Since the District of Nevada is in the Ninth Circuit, the court had to work harder than in Brownmark Films to distinguish Sybersound – nevertheless, it managed to. It examined what the 9th Circuit meant by the term “exclusive,” deciding that the exclusivity is only as to the grantor of the right, not all the co-owners:

In the context of intellectual property, the difference between “exclusive” and “nonexclusive” licenses concerns the continuing ability of the grantor to use or further license to others the licensed property during the period the license is in effect. An “exclusive” license is “[a] license that gives the licensee the sole right to perform the licensed act . . . and that prohibits the licensor from performing the licensed act and from granting the right to anyone else . . . .” Black’s Law Dictionary 1003 (9th ed.2009). A “nonexclusive” license does not impose this limitation on the licensor. A joint owner of a work may consistent with Sybersound grant a license that is exclusive as against him, i.e., he may no longer exploit or further license the work. But such a licensee cannot prevent the other joint owner(s) from using or further licensing the work. In a sense, then, such a license is both exclusive and nonexclusive.

Therefore, DeVito could have granted an exclusive license as to his own rights, but not to the exclusion of the plaintiff’s right to exploit the copyright in the work, a situation that the court coined as a “selectively exclusively license.” The Corbello court rationalized the Sybersound court’s decision as “guilty at most of imprecise syntax or some minor equivocation, as opposed to outright copyright-law heresy. . . . Surely the Ninth Circuit will clarify that it meant something like this if given the chance, and perhaps it will have the chance in the present case.”

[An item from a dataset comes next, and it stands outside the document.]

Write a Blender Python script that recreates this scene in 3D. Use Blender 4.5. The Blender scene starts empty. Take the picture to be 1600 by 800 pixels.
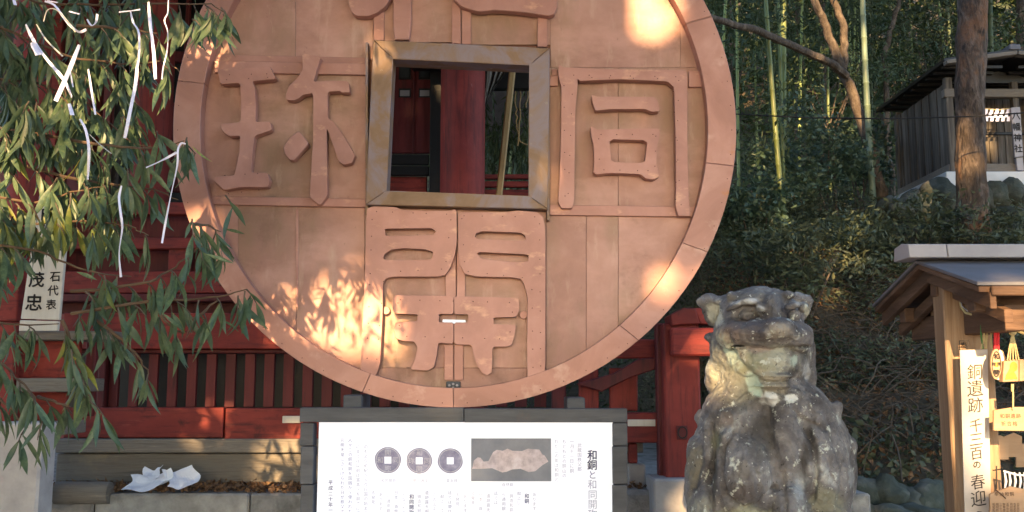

But as a joint owners, DeVito owes Corbello a duty of accounting for her share of his profits from the licensing of the book. Which perhaps is not as easy as it seems, since he had licensed a number of works to the Jersey Boys production and Corbello is only owed royalties for the portion attributable to the unpublished book.

Brownmark Films, LLC v. Comedy Partners, Civ. No. 10-CV-1013 (E.D. Wisc. July 6, 2011).
Corbello v. DeVito, Civ. No. 2:08-cv-00867 (D. Nev. Oct. 27, 2011).